Only 163 'affordable' houses were built last year

A Government initiative to provide cheaper housing in new private estates resulted in just 163 "social and affordable" houses…

A Government initiative to provide cheaper housing in new private estates resulted in just 163 "social and affordable" houses being built last year, despite a record overall output of 69,000 houses and apartments, writes Carl O'Brien.

Internal projections compiled by the Department of Environment estimate that around 500 social and affordable houses will be built in 2004, 1,000 in 2005 and 2,000 in 2006.

The figures come almost two years after the Government watered down a provision that up to 20 per cent of all private developments contain social and affordable housing.

Under pressure from the building industry, the Minister for the Environment, Mr Cullen, said builders could provide financial compensation, or swap land, instead of the 20 per cent clause.

READ MORE

Initial indications are that developers and local authorities are choosing to opt for alternatives, such as financial sums, instead of providing social and affordable houses.

The Minister of State with responsibility for Housing, Mr Noel Ahern, defended Government efforts to increase the provision of social and affordable housing and said supply would increase substantially over time.

He also said it appeared builders were using "stockpiles" of planning permissions granted for land purchased prior to the introduction of the 20 per cent clause in August 1999.

"These things will always have a lead-in time of several years.

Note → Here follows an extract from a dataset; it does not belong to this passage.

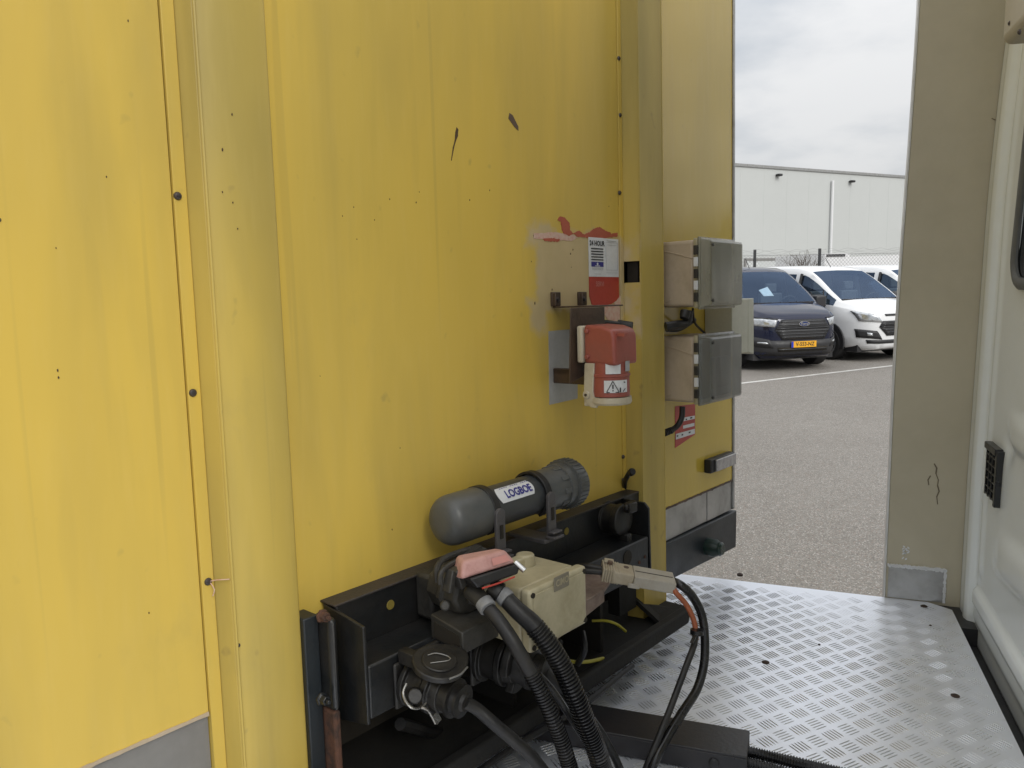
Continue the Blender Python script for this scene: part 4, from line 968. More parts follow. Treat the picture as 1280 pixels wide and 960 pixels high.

It is not operating as fast as we would like, but these things take time to fully develop," Mr Ahern said.

He also said the figures did not include a substantial number of social and affordable houses, dating from a 1999 initiative, which were now coming onto the market.

Mr Matt Gallagher, chairman of the national committee of the Irish Home Builders' Association, accepted that numbers provided under the social integration initiative were low, but laid the blame with the Government.

He said developers were also choosing to take the option of financial compensation rather than hand over a proportion of their development for social and affordable housing.

"Given an option, a builder will probably go for cash. It's simple, less administrative hassle. Local authorities want us to build houses for them, and have dumped the social integration initiative on the builders ... the jury is still out on whether this initiative will work," he said.

A construction industry source said another factor was that private home-buyers simply did not want to live in a development with a social or affordable component.

"People are very fussy over who they live next door to. Ninety per cent of punters don't want to be near social housing, and builders are faced with that problem. Everyone's putting their heads in the sand on this issue," the source said.

Threshold, the national housing organisation, criticised the Government's handing of the social and affordable housing initiative and called for the 20 per cent clause to be fully implemented in all areas.

The group's chairwoman, Ms Aideen Hayden, said: "They're not using this 20 per cent clause to the fullest extent. If they don't, we all pay the price and communities will continue to disintegrate."

The group has also called for the level of local authority social housing to be doubled to help deal with what it says is a housing crisis.

Out of the 69,000 housing units built last year, over 5,000 local authority units - or 8 per cent of overall housing output - were local authority houses. Meanwhile, there are in excess of 48,000 families on local authority waiting-lists.

Building has yet to begin, meanwhile, on the 10,000 affordable houses promised during the lifetime of the Sustaining Progress pay deal.